Plaintiffs brought suit against defendants, seeking to have their agreement declared unconscionable when Defendants charged Plaintiffs, who were on the verge of bankruptcy, for referring them to an attorney they could have reached for free through the local bar association.

Synopsis of Rule of Law.

When determining unconscionability, the court should consider whether the parties have grossly exceeded the price for their services, in comparison to other similar services.


The Plaintiffs, Fleet and others (Plaintiffs), turned to the Defendants, the United States Consumer Council, Inc. (Defendants), for help with their financial troubles. Defendants made claims that it could help people get out of debt, while it charged sometimes $195.00 to $260.00, just to refer Plaintiffs to an attorney that they could have reached for free by calling the bar association. Plaintiffs brought this action to have their agreement with the Defendant rendered unconscionable.

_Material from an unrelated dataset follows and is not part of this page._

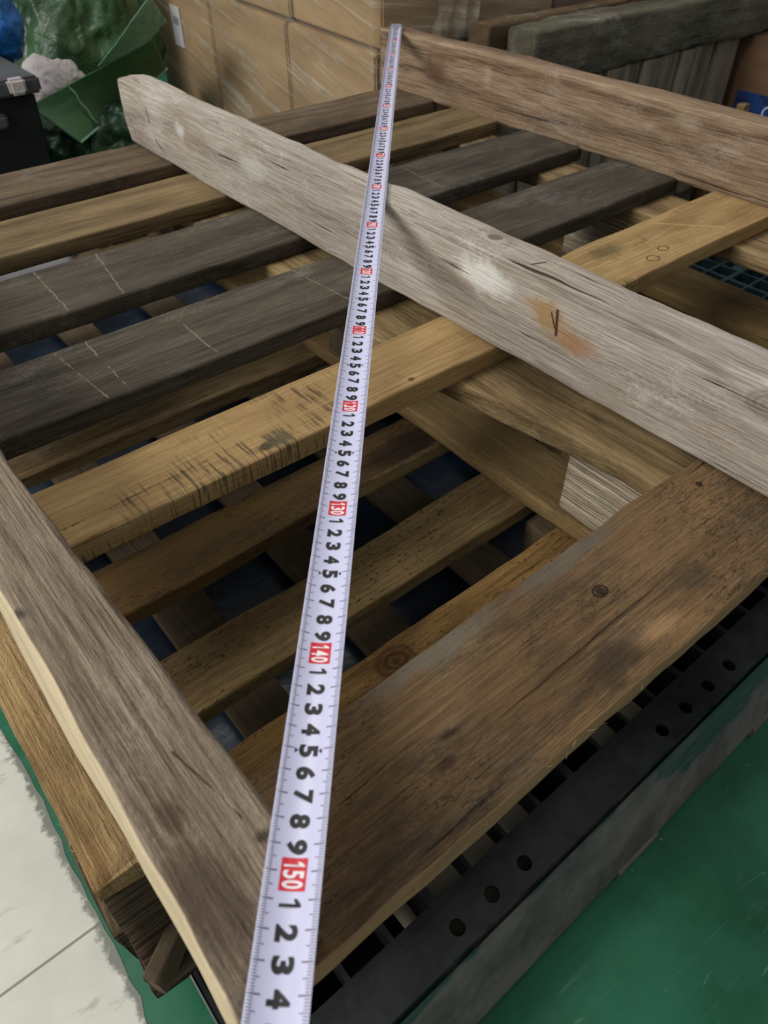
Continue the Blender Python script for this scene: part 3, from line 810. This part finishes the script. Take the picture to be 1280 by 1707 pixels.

This case considers whether a service contract is unconscionable, based on the fact that the consumer could get the same service elsewhere for a lesser price.


The fees charged by the Defendant were unconscionable.
The court focused on the Unfair and Deceptive Practices Act, noting that a fee for service is unconscionable when the same service could be rendered elsewhere for a lower price.
In this case, the Defendant provided attorney referrals for persons in need of financial help. While this service is free to anyone who calls the bar association, the Defendant was charging fees between $195.00 and $260.00. Most of the people who called Defendant for assistance were people who were on public assistance and/or persons on the verge of bankruptcy. By charging them a fee for a referral that would otherwise be free, the Defendant was profiting from their poor circumstances. An action that is, on its face, unconscionable.


When a contract is found to be unconscionable on its face, a disadvantaged party is excused form performance.